Recursive insertion:
TreeNode* insertRecursive(TreeNode* root, int val) {
if (root == NULL) return createNode(val);
if (val < root->val)
root->left = insertRecursive(root->left, val);
else if (val > root->val)
root->right = insertRecursive(root->right, val);
return root; // duplicate — unchanged
}
LeetCode Problems Using Insertion
| Problem | What it asks (simplified) | Customization |
|---|---|---|
| 701. Insert into a BST | Insert a value into a BST and return the root | Use the recursive insertion above directly. |
Search
Search Flow
graph LR
A["search(root, val)"] --> B{root == NULL?}
B -->|Yes| C[Return NULL]
B -->|No| D{"val == root->val?"}
D -->|Yes| E[Found — return node]
D -->|No| F{"val < root->val?"}
F -->|Yes| G[Search left]
F -->|No| H[Search right]
The search flow exploits BST ordering: at each node, the value tells us exactly which subtree to explore, eliminating half the tree at each step.
Iterative search:
TreeNode* search(TreeNode* root, int val) {
while (root != NULL && root->val != val) {
if (val < root->val)
root = root->left;
else
root = root->right;
}
return root; // NULL if not found
}
Recursive search:
TreeNode* searchRecursive(TreeNode* root, int val) {
if (root == NULL || root->val == val)
return root;
if (val < root->val)
return searchRecursive(root->left, val);
else
return searchRecursive(root->right, val);
}
LeetCode Problems Using Search
| Problem | What it asks (simplified) | Customization |
|---|---|---|
| 700. Search in a BST | Return the subtree rooted at the node with the target value | Use either iterative or recursive search above. |
Find Min / Max
| Operation | Logic | Code |
|---|---|---|
| Find Min | Go left until left == NULL |
while (root && root->left) root = root->left; |
| Find Max | Go right until right == NULL |
while (root && root->right) root = root->right; |
The minimum value in a BST is always the leftmost node, and the maximum is always the rightmost. Both traverse a single path from root to leaf.

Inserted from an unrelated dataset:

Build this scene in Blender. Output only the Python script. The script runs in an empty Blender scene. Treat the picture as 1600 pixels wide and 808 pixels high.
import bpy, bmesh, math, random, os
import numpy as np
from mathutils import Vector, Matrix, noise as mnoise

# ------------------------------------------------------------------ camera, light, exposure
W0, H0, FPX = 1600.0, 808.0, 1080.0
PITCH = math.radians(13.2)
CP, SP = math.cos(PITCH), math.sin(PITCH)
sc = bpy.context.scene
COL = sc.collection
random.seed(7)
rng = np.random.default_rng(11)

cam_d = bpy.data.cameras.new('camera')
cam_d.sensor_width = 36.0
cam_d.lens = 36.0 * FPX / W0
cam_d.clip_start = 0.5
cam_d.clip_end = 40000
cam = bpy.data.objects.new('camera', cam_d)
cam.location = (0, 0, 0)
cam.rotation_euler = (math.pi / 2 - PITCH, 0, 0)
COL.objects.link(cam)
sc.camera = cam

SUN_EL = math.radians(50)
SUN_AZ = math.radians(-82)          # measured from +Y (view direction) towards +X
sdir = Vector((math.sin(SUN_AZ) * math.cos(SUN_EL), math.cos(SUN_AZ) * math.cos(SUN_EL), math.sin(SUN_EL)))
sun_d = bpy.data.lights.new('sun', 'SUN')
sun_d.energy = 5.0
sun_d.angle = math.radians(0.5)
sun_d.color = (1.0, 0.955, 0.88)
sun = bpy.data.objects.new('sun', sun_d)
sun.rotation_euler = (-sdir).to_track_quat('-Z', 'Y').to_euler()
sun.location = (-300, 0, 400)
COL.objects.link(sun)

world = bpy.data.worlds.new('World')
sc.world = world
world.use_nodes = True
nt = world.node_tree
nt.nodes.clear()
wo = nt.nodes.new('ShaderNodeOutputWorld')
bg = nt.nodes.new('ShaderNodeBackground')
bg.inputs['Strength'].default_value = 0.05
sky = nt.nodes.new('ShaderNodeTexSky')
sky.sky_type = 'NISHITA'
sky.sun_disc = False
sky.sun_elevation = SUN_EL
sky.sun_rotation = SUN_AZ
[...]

TreeNode* findMin(TreeNode* root) {
while (root && root->left)
root = root->left;
return root;
}
TreeNode* findMax(TreeNode* root) {
while (root && root->right)
root = root->right;
return root;
}
Deletion
Deletion Decision Flow
graph TD
A["deleteNode(root, key)"] --> B{Found node?}
B -->|No| C[Return NULL]
B -->|Yes| D{How many children?}
D -->|0 - Leaf| E[Free node, return NULL]

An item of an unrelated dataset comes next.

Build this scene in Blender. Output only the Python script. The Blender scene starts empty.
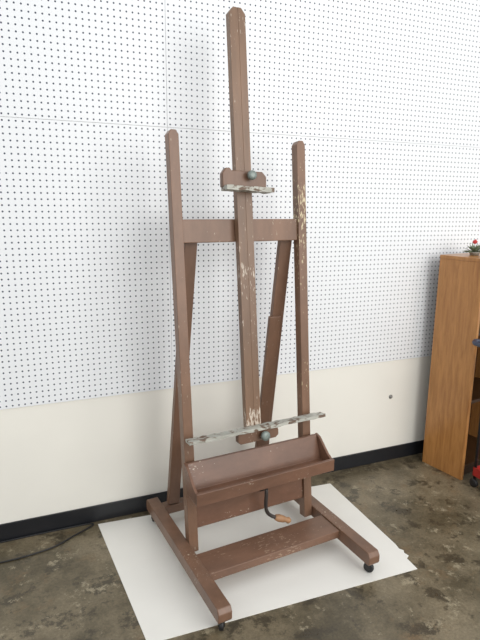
import bpy, math, bmesh, random
from mathutils import Matrix, Vector, noise
random.seed(4)
C = bpy.context.scene.collection
D = bpy.data
R = math.radians

# ---------------------------------------------------------------- materials
def new_mat(name):
    m = D.materials.new(name); m.use_nodes = True
    nt = m.node_tree
    return m, nt, nt.nodes['Principled BSDF']

def plain(name, col, rough=0.5, metal=0.0, var=0.15, scale=30, bump=0.05):
    m, nt, b = new_mat(name)
    N = nt.nodes; L = nt.links
    tc = N.new('ShaderNodeTexCoord')
    n = N.new('ShaderNodeTexNoise'); n.inputs['Scale'].default_value = scale; n.inputs['Detail'].default_value = 6
    L.new(tc.outputs['Object'], n.inputs['Vector'])
    mx = N.new('ShaderNodeMix'); mx.data_type = 'RGBA'
    mx.inputs['A'].default_value = (*[c*(1-var) for c in col], 1)
    mx.inputs['B'].default_value = (*[min(1, c*(1+var)) for c in col], 1)
    L.new(n.outputs['Fac'], mx.inputs['Factor'])
    L.new(mx.outputs['Result'], b.inputs['Base Color'])
    b.inputs['Roughness'].default_value = rough; b.inputs['Metallic'].default_value = metal
    if bump:
        bp = N.new('ShaderNodeBump'); bp.inputs['Strength'].default_value = bump
        L.new(n.outputs['Fac'], bp.inputs['Height']); L.new(bp.outputs['Normal'], b.inputs['Normal'])
    return m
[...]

D -->|1 child| F[Replace with child]
D -->|2 children| G[Find inorder successor]
G --> H["Copy successor's value"]
H --> I["Delete successor from right subtree"]
Deletion has three cases: leaf nodes are simply removed, single-child nodes are replaced by their child, and two-child nodes use the inorder successor (smallest value in right subtree) as a replacement.
Three cases explained:
| Case | Condition | Action | Example |
|---|---|---|---|
| Leaf | No children | Free node, return NULL | Delete 20 from tree |
| One child | Left or right is NULL | Bypass node with its child | Delete node with only right child |
| Two children | Both children exist | Replace with inorder successor, delete successor | Delete 30 (replace with 35) |
This table summarizes the three deletion cases: each requires different handling based on the node’s child count.

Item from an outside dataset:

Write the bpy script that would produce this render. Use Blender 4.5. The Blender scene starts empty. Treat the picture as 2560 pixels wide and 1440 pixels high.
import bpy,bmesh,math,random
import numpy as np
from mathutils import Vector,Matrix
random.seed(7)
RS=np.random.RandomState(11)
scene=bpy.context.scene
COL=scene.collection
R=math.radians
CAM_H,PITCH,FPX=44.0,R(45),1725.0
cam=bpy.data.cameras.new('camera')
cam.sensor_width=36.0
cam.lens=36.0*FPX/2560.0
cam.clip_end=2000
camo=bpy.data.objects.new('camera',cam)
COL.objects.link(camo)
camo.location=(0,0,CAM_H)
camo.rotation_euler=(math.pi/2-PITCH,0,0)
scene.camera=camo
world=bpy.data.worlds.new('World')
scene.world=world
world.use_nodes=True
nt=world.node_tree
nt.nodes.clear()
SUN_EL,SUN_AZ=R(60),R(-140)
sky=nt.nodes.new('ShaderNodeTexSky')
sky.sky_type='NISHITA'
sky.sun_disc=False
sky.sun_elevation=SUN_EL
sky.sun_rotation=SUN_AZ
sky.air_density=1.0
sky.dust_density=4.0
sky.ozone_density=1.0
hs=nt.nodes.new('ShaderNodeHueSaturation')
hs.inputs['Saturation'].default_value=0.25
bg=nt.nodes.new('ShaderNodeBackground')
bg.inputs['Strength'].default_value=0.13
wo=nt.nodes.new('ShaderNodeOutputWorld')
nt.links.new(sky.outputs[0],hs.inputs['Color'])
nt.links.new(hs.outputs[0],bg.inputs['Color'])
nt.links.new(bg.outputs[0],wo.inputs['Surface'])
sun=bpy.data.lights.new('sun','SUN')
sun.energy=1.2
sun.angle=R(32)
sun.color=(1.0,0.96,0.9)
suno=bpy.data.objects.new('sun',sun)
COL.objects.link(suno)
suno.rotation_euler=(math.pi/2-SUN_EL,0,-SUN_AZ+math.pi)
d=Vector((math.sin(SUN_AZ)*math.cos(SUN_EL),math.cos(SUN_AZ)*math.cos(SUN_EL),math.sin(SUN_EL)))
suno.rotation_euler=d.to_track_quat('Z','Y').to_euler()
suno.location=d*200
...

TreeNode* deleteNode(TreeNode* root, int key) {
if (root == NULL) return NULL;
if (key < root->val) {
root->left = deleteNode(root->left, key);
} else if (key > root->val) {
root->right = deleteNode(root->right, key);
} else {
// Case 1 & 2: No child or one child
if (root->left == NULL) {
TreeNode* temp = root->right;
free(root);
return temp;
} else if (root->right == NULL) {
TreeNode* temp = root->left;
free(root);
return temp;
}
// Case 3: Two children
TreeNode* successor = findMin(root->right);
root->val = successor->val;
root->right = deleteNode(root->right, successor->val);
}
return root;
}
Deletion visualized (deleting 30):
Case 3: Two children After replacing with
50 inorder successor (35)
/ \ 50
30 70 → / \
/ \ / \ 35 70
20 40 60 80 / \ / \
/ 20 40 60 80
35
LeetCode Problems Using Deletion
| Problem | What it asks (simplified) | Customization |
|---|---|---|
| 450. Delete Node in a BST | Delete a value and return the updated root | Use the three-case deletion above directly. |
| 669. Trim a BST | Remove all nodes outside range [low, high] | If val < low, return trimmed right subtree. If val > high, return trimmed left subtree. |
4. Tree Traversals
Traversal Overview
graph TD
A[Tree Traversals] --> B[DFS - Depth First]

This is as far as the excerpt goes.